Two thousand bingo players 27 weekends a year simply will not bring about the end of the world. Heck, they’ll hardly be noticed among the throngs of skiers, kayakers, mountain bikers, and other assorted vacationers and conventioneers who pack the Bethel region’s resorts. And if marker-wielding retirees want to get rowdy, they’ll have to go off-premises, perhaps to a local upscale brewpub. The tribe’s entire 18-acre property will be dry.
Yet, no sooner had LURC staff released its recommendation Monday than opponents were talking lawsuit. Their arguments — tired old anti-development whining about traffic, police and fire protection, and septic tanks, along with a new and rather distasteful grouse about special rights for the Indians — did not impress the staff, so now they’ll try to stall it death in court.
Opponents are in a particularly high dudgeon that the staff, in finding that the project addressed environmental concerns and would benefit the community, considered the tribe to be part of the community. Just not their sort.
So when LURC convenes next Thursday in Rockland to vote on the rezoning application, the board will need a keen eye for the truth, a good sense of balance and a strong stomach for what, at best, is snobbishness. At worst, it’s something much worse.
First off, Commissioner Teresa Hoffman is sure to be asked once more to recuse herself from this decision, as opponents demand. Hoffman is a Penobscot and so, they say, cannot judge fairly a Passamaquoddy application. One has to wonder if the same absurd demand would be made if the commissioner was a Murphy and the applicant a McGillicuddy.
No, when it comes to recusal, the commissioner with the tough choice to made will be Chairman Stephen Wight, owner/operator of the Sunday River Inn and a member of the Bethel Area Chamber of Commerce.

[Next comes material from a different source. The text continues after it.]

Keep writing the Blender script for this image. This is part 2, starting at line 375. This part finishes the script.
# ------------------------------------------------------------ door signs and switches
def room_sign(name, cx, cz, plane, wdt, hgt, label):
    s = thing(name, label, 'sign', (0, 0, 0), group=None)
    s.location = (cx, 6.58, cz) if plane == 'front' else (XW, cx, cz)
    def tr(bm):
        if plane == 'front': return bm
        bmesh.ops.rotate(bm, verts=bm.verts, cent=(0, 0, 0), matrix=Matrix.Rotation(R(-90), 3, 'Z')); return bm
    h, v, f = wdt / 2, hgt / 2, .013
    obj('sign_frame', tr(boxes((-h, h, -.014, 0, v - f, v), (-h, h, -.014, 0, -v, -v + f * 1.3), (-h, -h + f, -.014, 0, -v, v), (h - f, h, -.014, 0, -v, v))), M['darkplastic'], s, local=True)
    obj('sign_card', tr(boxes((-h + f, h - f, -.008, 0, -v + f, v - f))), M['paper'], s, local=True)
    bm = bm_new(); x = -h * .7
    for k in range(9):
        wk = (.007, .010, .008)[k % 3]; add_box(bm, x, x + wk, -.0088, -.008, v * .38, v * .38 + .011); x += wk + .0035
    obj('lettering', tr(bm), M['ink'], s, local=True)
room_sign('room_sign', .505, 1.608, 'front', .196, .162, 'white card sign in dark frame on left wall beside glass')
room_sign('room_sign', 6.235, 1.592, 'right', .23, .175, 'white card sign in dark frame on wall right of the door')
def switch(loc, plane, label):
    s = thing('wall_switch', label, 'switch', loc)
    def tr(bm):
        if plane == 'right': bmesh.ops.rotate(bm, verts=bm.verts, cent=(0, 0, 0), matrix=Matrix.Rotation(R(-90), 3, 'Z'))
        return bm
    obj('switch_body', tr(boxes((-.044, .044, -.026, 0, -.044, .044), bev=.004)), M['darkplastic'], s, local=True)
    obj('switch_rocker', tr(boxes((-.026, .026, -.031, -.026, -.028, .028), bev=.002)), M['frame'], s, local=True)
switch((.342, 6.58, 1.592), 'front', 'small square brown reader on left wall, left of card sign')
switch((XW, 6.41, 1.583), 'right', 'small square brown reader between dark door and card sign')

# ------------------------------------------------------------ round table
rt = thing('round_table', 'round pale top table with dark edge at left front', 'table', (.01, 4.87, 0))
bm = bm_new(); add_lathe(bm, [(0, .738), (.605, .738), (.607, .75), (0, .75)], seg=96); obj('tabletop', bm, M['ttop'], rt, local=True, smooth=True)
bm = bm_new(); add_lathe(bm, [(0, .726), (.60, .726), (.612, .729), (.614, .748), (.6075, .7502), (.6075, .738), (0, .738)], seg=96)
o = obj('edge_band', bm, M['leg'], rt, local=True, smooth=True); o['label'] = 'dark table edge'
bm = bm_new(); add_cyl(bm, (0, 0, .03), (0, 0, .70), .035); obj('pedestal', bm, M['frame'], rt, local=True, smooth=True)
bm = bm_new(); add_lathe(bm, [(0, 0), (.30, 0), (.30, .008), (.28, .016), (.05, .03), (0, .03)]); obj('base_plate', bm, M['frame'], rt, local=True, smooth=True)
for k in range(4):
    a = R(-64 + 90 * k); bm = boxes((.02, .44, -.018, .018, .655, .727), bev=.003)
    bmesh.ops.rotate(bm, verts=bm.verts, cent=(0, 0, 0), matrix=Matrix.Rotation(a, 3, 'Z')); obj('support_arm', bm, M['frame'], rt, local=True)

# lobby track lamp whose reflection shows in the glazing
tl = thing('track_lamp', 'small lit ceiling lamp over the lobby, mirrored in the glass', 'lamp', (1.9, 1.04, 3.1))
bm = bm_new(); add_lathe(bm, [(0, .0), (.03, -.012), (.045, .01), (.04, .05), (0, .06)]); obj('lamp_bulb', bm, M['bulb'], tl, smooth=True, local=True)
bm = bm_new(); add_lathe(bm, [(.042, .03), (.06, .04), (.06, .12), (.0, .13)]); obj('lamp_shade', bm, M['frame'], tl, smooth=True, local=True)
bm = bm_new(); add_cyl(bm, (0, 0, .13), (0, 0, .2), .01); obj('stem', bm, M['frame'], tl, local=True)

In recent months, this conflict of interest personified has said, in public, that the bingo hall would not fit in with the region’s existing tourism package, that the tribe needed a setting more in the Motel 6 range (as opposed, we assume, to Sunday River Inn), and that innkeepers who would rent rooms out for one-night-stand bingo orgies would be engaging in a form of economic prostitution. And he added more fuel to the fire after the staff report Monday by saying the LURC decision will only be the staging ground for a lawsuit, doing everything but offering to deliver the papers to the Oxford County courthouse himself. If Wight votes against this project and it is turned down, this is one headed for court all right, and the taxpayers of Maine will be the ones writing the big check.
Opponents so far have tried to defeat this project by coming at it from two directions: the Bethel region is a pristine patch of forest primeval that cannot be sullied; the Bethel region is a tourist Mecca for hoity toity pilgrims only, hoi polloi need not apply. If they can’t get real, they could at least get their story straight.